▶ **Written task**
Retype the lines beneath this one, from the first through the line containing "obj('screw', lathe(BM(), [(0.003, -0.004), (0.003, 0.004)], (FXc". Pictures are left out.

※

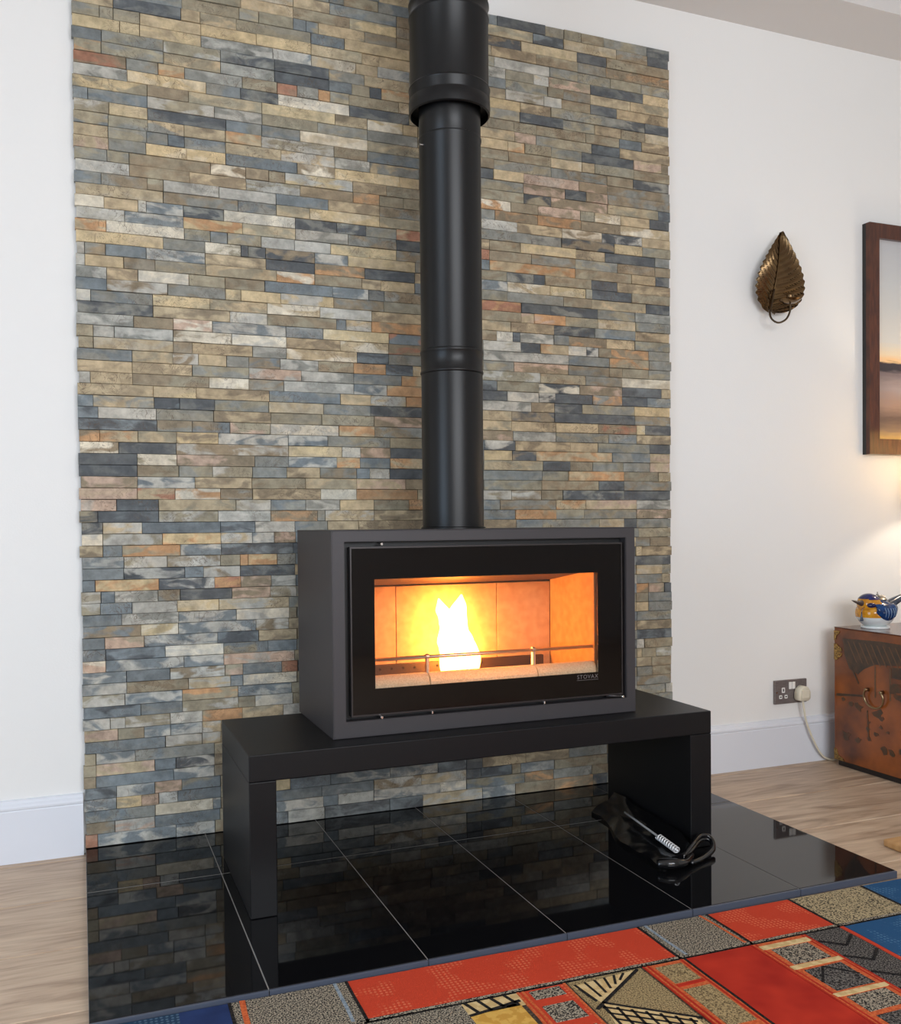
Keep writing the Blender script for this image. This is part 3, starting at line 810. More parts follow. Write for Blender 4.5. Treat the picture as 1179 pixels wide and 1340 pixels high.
obj('insulated_pipe', lathe(BM(), [(R - .004, 1.955), (R, 1.958), (R + .001, 1.97), (R + .001, 1.990), (R - .001, 1.993), (R - .001, 1.996), (R, 1.998), (R, 2.018), (R + .0015, 2.021), (R + .0005, 2.024), (R - .0025, 2.026),
                                   (R - .0025, 2.200), (R - .0005, 2.203), (R, 2.207), (R - .001, 2.211), (R - .0025, 2.214), (R - .0025, 2.235), (R, 2.238), (R, 2.243), (R - .0025, 2.246), (R - .0025, ZC - .002)], (FXc, FYc, 0), 64, cap=False), M_flue, flue, smooth=True, sharp=40)
obj('end_plate', lathe(BM(), [(r + .0005, 1.975), (r + .0005, 1.977), (R - .003, 1.977), (R - .003, 1.975)], (FXc, FYc, 0), 64, cap=False), M_flue, flue, smooth=True, sharp=40)
obj('screw', lathe(BM(), [(0.003, -0.004), (0.003, 0.004)], (FXc - r - .003, FYc - 0.012, 1.868), 10, 'x'), M_chrome, flue)

# ------------------------------------------------------------------ black pouch and stove tool at the right leg
M_plastic = mat('glossy_black_plastic', (13, 13, 15), 0.16, spec=0.6, bump=0.5, scale=26)
pouch = thing('pouch', (1.40, -0.5, 0.018), 'crumpled glossy black pouch leaning on the right leg of the bench', 'pouch')


def pouch_f(u, v):
    # u: back to front, v: left edge to the leg
    yb = -0.30 - 0.42 * u
    xl = 1.395 - 0.085 * u + 0.012 * math.sin(u * 9)
    xr = 1.476 - (0.03 * max(0, u - 0.8) * 5)
    x = xl + (xr - xl) * v
    z = 0.026 + 0.052 * v ** 1.6 * (1 - 0.55 * u) + 0.010 * math.sin(v * PI) + 0.005 * noise.noise(Vector((u * 9, v * 5, 1.3)))
    y = yb - 0.05 * (1 - v) * u + 0.01 * math.sin(v * 7)
    return x, y, z


bm = sheet(BM(), pouch_f, 30, 12)
bmesh.ops.recalc_face_normals(bm, faces=bm.faces)
ret = bmesh.ops.extrude_face_region(bm, geom=list(bm.faces))
for v in [g for g in ret['geom'] if isinstance(g, bmesh.types.BMVert)]:
    v.co.z = 0.0188 + (0.25 * max(0, v.co.z - 0.026) if v.co.x > 1.43 else 0.0)
obj('pouch_body', bm, M_plastic, pouch, smooth=True, sharp=50)
pts = spline([(1.318, -0.752, 0.034), (1.35, -0.772, 0.036), (1.385, -0.772, 0.034), (1.415, -0.752, 0.033), (1.438, -0.728, 0.032)], 5)
obj('rolled_cuff', tube(BM(), pts, [0.008 + 0.006 * math.sin(PI * min(1, (i + 3) / 14)) for i in range(len(pts))], 10), M_plastic, pouch, smooth=True)
for k, dz in ((0, 0.0), (1, 0.012)):
    pts = spline([(1.40, -0.745, 0.034 + dz * .3), (1.45, -0.715, 0.040 + dz), (1.50, -0.682, 0.047 + dz), (1.527, -0.686, 0.045 + dz * .6), (1.515, -0.715, 0.030 + dz * .4), (1.46, -0.745, 0.026), (1.41, -0.765, 0.027)], 5)
    obj('strap', tube(BM(), pts, 0.0062, 8), M_plastic, pouch, smooth=True)
M_bright = mat('bright_satin_steel', (232, 232, 232), 0.38, metal=0.55)
M_strap = mat('black_rubber_strap', (12, 12, 13), 0.35)
tool = thing('stove_tool', (1.39, -0.6, 0.055), 'slim silver stove tool with a coiled spring handle lying on the black pouch', 'tool')
ta, tb = Vector((1.414, -0.452, 0.066)), Vector((1.380, -0.752, 0.058))
pts = [ta + (tb - ta) * t for t in (0, 0.3, 0.66, 1.0)]
obj('rod', tube(BM(), pts, 0.0028, 8), M_bright, tool, smooth=True)
dv = (tb - ta).normalized()
n1 = dv.cross(Vector((0, 0, 1))).normalized(); n2 = dv.cross(n1)
pts = []
for i in range(9 * 10 + 1):
    t = 0.66 + 0.34 * i / 90
    a = 2 * PI * i / 10
    pts.append(ta + (tb - ta) * t + (n1 * math.cos(a) + n2 * math.sin(a)) * 0.0075)
obj('spring_handle', tube(BM(), pts, 0.0018, 6), M_bright, tool, smooth=True)

# ------------------------------------------------------------------ patchwork rug


def weave_mat(name, a, b, scale, lo=0.47, hi=0.53, aniso=(1, 1, 1), rough=0.95):
    m = mat(name, a, rough, rgb2=b, scale=scale, stretch=aniso, lo=lo, hi=hi, detail=2, bump=0.6, bump_scale=scale * 1.3)
    m.node_tree.nodes['Principled BSDF'].inputs['Specular IOR Level'].default_value = 0.15
    return m


def dotted(name, ground, dot, pitch=0.009, size=0.30):
    """ground colour with a regular lattice of small woven dots"""
    m, nt, b = base_mat(name, ground, 0.95, spec=0.15)
    N, L = nt.nodes, nt.links
    tc = N.new('ShaderNodeTexCoord')
    vo = N.new('ShaderNodeTexVoronoi'); vo.voronoi_dimensions = '2D'; vo.inputs['Scale'].default_value = 1 / pitch; vo.inputs['Randomness'].default_value = 0.15
    L.new(tc.outputs['Object'], vo.inputs['Vector'])
    lt = N.new('ShaderNodeMath'); lt.operation = 'LESS_THAN'; lt.inputs[1].default_value = size
    L.new(vo.outputs['Distance'], lt.inputs[0])
    nz = N.new('ShaderNodeTexNoise'); nz.inputs['Scale'].default_value = 14
    L.new(tc.outputs['Object'], nz.inputs['Vector'])
    rp = N.new('ShaderNodeValToRGB'); rp.color_ramp.elements[0].position, rp.color_ramp.elements[1].position = 0.5, 0.56
    L.new(nz.outputs['Fac'], rp.inputs['Fac'])
    mu = N.new('ShaderNodeMath'); mu.operation = 'MULTIPLY'
    L.new(lt.outputs[0], mu.inputs[0]); L.new(rp.outputs['Color'], mu.inputs[1])
    mx = N.new('ShaderNodeMix'); mx.data_type = 'RGBA'
    mx.inputs[6].default_value = (*lin(ground), 1); mx.inputs[7].default_value = (*lin(dot), 1)
    L.new(mu.outputs[0], mx.inputs[0]); L.new(mx.outputs[2], b.inputs['Base Color'])
    n2 = N.new('ShaderNodeTexNoise'); n2.inputs['Scale'].default_value = 420
    L.new(tc.outputs['Object'], n2.inputs['Vector'])
    bp = N.new('ShaderNodeBump'); bp.inputs['Strength'].default_value = 0.6; bp.inputs['Distance'].default_value = 0.002
    L.new(n2.outputs['Fac'], bp.inputs['Height']); L.new(bp.outputs['Normal'], b.inputs['Normal'])
    return m


R_red = dotted('rug_red_wool', (196, 66, 42), (214, 106, 74))
R_deep = weave_mat('rug_deep_red_wool', (186, 52, 34), (158, 36, 26), 12, 0.35, 0.7)
R_blue = dotted('rug_blue_wool', (40, 82, 122), (76, 114, 146))
R_teal = dotted('rug_teal_blue_wool', (36, 60, 84), (78, 100, 120))
R_royal = weave_mat('rug_royal_blue_wool', (42, 60, 104), (34, 48, 86), 16, 0.35, 0.7)
R_spk = weave_mat('rug_black_cream_fleck', (38, 36, 36), (168, 156, 136), 330, 0.45, 0.55)
R_tan = weave_mat('rug_tan_fleck', (46, 42, 38), (180, 162, 126), 300, 0.42, 0.5)
R_dark = weave_mat('rug_dark_fleck', (34, 32, 32), (116, 110, 104), 330, 0.46, 0.56)
R_kha = weave_mat('rug_khaki_fleck', (96, 80, 56), (172, 150, 108), 330, 0.4, 0.55)
R_cream = weave_mat('rug_cream_wool', (214, 188, 138), (198, 168, 116), 60)
R_gold = weave_mat('rug_gold_wool', (212, 168, 84), (196, 148, 66), 60)
R_or = weave_mat('rug_orange_line', (206, 104, 60), (188, 86, 48), 160)
R_pale = weave_mat('rug_pale_line', (150, 160, 166), (120, 134, 146), 200)
R_blk = weave_mat('rug_black_yarn', (26, 24, 24), (44, 40, 38), 200)
R_base = weave_mat('rug_backing', (60, 52, 46), (90, 76, 62), 200)

RA = math.radians(-0.75)
rug = thing('patchwork_rug', (0.03, -0.9885, 0.0), 'patchwork wool rug in red, blue and flecked squares in front of the hearth', 'rug')
rug.rotation_euler = (0, 0, RA)
RZ = 0.011


def rugpoly(name, poly, m, h=0.0012, base=RZ, group=None):
    """a patch of pile; poly is in rug coordinates (x along the hearth, y towards the room, positive)"""
    bm = BM()
    # subdivide long outlines so that edges wander slightly like woven work
    P = []
    for i, (x, y) in enumerate(poly):
        x2, y2 = poly[(i + 1) % len(poly)]
        n = max(1, int(math.hypot(x2 - x, y2 - y) / 0.04))
        for k in range(n):
            t = k / n
            px, py = x + (x2 - x) * t, y + (y2 - y) * t
            P.append((px + 0.0016 * noise.noise(Vector((px * 30, py * 30, 0))), py + 0.0016 * noise.noise(Vector((px * 30, py * 30, 9)))))
    A = [bm.verts.new((x, -y, base - 0.001)) for x, y in P]
    B = [bm.verts.new((x, -y, base + h)) for x, y in P]
    bm.faces.new(B)
    for i in range(len(P)):
        j = (i + 1) % len(P)
        bm.faces.new((A[i], A[j], B[j], B[i]))
    bmesh.ops.recalc_face_normals(bm, faces=bm.faces)
    me = bpy.data.meshes.new(name)
    bm.to_mesh(me); bm.free()
    me.materials.append(m)
    o = bpy.data.objects.new(name, me)
    COL.objects.link(o)
    o.parent = rug
    return o


def R4(x0, x1, y0, y1):
    return [(x0, y0), (x1, y0), (x1, y1), (x0, y1)]


def line(x0, y0, x1, y1, w, m, h=0.0022, name='yarn_line'):
    d = Vector((x1 - x0, y1 - y0)).normalized() * (w / 2)
    n = Vector((-d.y, d.x))
    return rugpoly(name, [(x0 + n.x, y0 + n.y), (x1 + n.x, y1 + n.y), (x1 - n.x, y1 - n.y), (x0 - n.x, y0 - n.y)], m, h)


RW, RL = 1.93, 1.55
bm = box(BM(), 0.0, RW, -RL, 0.0, 0.0004, RZ, 0.002)
me = bpy.data.meshes.new('rug_backing'); bm.to_mesh(me); bm.free(); me.materials.append(R_base)
o = bpy.data.objects.new('rug_backing', me); COL.objects.link(o); o.parent = rug
# columns of the patchwork, from photo left to right
cx = [0.004, 0.209, 0.427, 1.070, 1.245, 1.470, 1.682, RW - 0.004]
y1 = 0.150
rugpoly('patch', R4(cx[0], 0.12, 0.003, y1), R_teal); rugpoly('patch', R4(0.12, cx[1], 0.003, y1), R_royal)
rugpoly('patch', R4(cx[1], cx[2], 0.003, y1), R_spk)
line(0.232, 0.003, 0.228, y1, 0.010, R_or); line(0.405, 0.003, 0.404, y1, 0.006, R_pale)
rugpoly('patch', R4(cx[2], cx[3], 0.003, y1), R_red)
rugpoly('patch', R4(cx[3], cx[4], 0.003, y1), R_spk)
line(1.088, 0.003, 1.091, y1, 0.006, R_pale); line(1.228, 0.003, 1.236, y1, 0.005, R_or)
rugpoly('patch', R4(cx[4], cx[5], 0.003, y1), R_red)
rugpoly('patch', R4(cx[5], cx[6], 0.003, y1), R_tan)
rugpoly('patch', R4(cx[6], cx[7], 0.003, y1), R_blue)
# heavy black yarn bands between the rows and columns
line(0.0, y1 + 0.006, RW, y1 + 0.006, 0.012, R_spk); line(0.42, y1 + 0.011, RW, y1 + 0.011, 0.004, R_blk)
for x in cx[1:-1]:
    line(x, 0.003, x, y1 + 0.01, 0.006, R_blk)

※

▶ **Completed exercise**
Keep writing the Blender script for this image. This is part 3, starting at line 810. More parts follow. Write for Blender 4.5. Treat the picture as 1179 pixels wide and 1340 pixels high.
obj('insulated_pipe', lathe(BM(), [(R - .004, 1.955), (R, 1.958), (R + .001, 1.97), (R + .001, 1.990), (R - .001, 1.993), (R - .001, 1.996), (R, 1.998), (R, 2.018), (R + .0015, 2.021), (R + .0005, 2.024), (R - .0025, 2.026),
                                   (R - .0025, 2.200), (R - .0005, 2.203), (R, 2.207), (R - .001, 2.211), (R - .0025, 2.214), (R - .0025, 2.235), (R, 2.238), (R, 2.243), (R - .0025, 2.246), (R - .0025, ZC - .002)], (FXc, FYc, 0), 64, cap=False), M_flue, flue, smooth=True, sharp=40)
obj('end_plate', lathe(BM(), [(r + .0005, 1.975), (r + .0005, 1.977), (R - .003, 1.977), (R - .003, 1.975)], (FXc, FYc, 0), 64, cap=False), M_flue, flue, smooth=True, sharp=40)
obj('screw', lathe(BM(), [(0.003, -0.004), (0.003, 0.004)], (FXc - r - .003, FYc - 0.012, 1.868), 10, 'x'), M_chrome, flue)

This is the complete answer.